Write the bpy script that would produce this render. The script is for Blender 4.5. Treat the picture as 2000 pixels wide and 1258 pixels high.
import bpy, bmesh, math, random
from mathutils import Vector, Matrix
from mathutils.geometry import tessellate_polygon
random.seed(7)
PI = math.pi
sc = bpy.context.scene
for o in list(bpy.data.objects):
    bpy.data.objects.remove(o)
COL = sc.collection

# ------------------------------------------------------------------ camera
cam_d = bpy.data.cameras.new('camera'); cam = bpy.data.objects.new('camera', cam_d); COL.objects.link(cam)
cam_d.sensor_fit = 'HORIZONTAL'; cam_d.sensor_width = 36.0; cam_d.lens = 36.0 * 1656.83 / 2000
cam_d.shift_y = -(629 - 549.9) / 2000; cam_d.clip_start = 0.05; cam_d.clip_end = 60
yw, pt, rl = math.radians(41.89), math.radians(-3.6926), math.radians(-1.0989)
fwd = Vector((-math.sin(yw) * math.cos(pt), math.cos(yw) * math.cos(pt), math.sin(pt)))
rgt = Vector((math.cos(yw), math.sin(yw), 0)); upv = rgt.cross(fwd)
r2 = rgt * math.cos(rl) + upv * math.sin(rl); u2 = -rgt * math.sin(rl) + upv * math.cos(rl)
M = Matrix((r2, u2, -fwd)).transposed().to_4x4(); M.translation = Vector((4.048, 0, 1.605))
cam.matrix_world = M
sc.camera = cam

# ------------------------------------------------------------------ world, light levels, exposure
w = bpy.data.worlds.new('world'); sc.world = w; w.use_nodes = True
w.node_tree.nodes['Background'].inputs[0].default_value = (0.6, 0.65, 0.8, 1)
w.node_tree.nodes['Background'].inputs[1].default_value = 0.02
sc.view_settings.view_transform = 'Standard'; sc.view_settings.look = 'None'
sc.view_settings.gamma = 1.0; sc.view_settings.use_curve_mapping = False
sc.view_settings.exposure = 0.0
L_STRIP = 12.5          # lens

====

Write out the material exactly as given.

§ **EXERCISE OUTPUT**:
Write the bpy script that would produce this render. The script is for Blender 4.5. Treat the picture as 2000 pixels wide and 1258 pixels high.
import bpy, bmesh, math, random
from mathutils import Vector, Matrix
from mathutils.geometry import tessellate_polygon
random.seed(7)
PI = math.pi
sc = bpy.context.scene
for o in list(bpy.data.objects):
    bpy.data.objects.remove(o)
COL = sc.collection

# ------------------------------------------------------------------ camera
cam_d = bpy.data.cameras.new('camera'); cam = bpy.data.objects.new('camera', cam_d); COL.objects.link(cam)
cam_d.sensor_fit = 'HORIZONTAL'; cam_d.sensor_width = 36.0; cam_d.lens = 36.0 * 1656.83 / 2000
cam_d.shift_y = -(629 - 549.9) / 2000; cam_d.clip_start = 0.05; cam_d.clip_end = 60
yw, pt, rl = math.radians(41.89), math.radians(-3.6926), math.radians(-1.0989)
fwd = Vector((-math.sin(yw) * math.cos(pt), math.cos(yw) * math.cos(pt), math.sin(pt)))
rgt = Vector((math.cos(yw), math.sin(yw), 0)); upv = rgt.cross(fwd)
r2 = rgt * math.cos(rl) + upv * math.sin(rl); u2 = -rgt * math.sin(rl) + upv * math.cos(rl)
M = Matrix((r2, u2, -fwd)).transposed().to_4x4(); M.translation = Vector((4.048, 0, 1.605))
cam.matrix_world = M
sc.camera = cam

# ------------------------------------------------------------------ world, light levels, exposure
w = bpy.data.worlds.new('world'); sc.world = w; w.use_nodes = True
w.node_tree.nodes['Background'].inputs[0].default_value = (0.6, 0.65, 0.8, 1)
w.node_tree.nodes['Background'].inputs[1].default_value = 0.02
sc.view_settings.view_transform = 'Standard'; sc.view_settings.look = 'None'
sc.view_settings.gamma = 1.0; sc.view_settings.use_curve_mapping = False
sc.view_settings.exposure = 0.0
L_STRIP = 12.5          # lens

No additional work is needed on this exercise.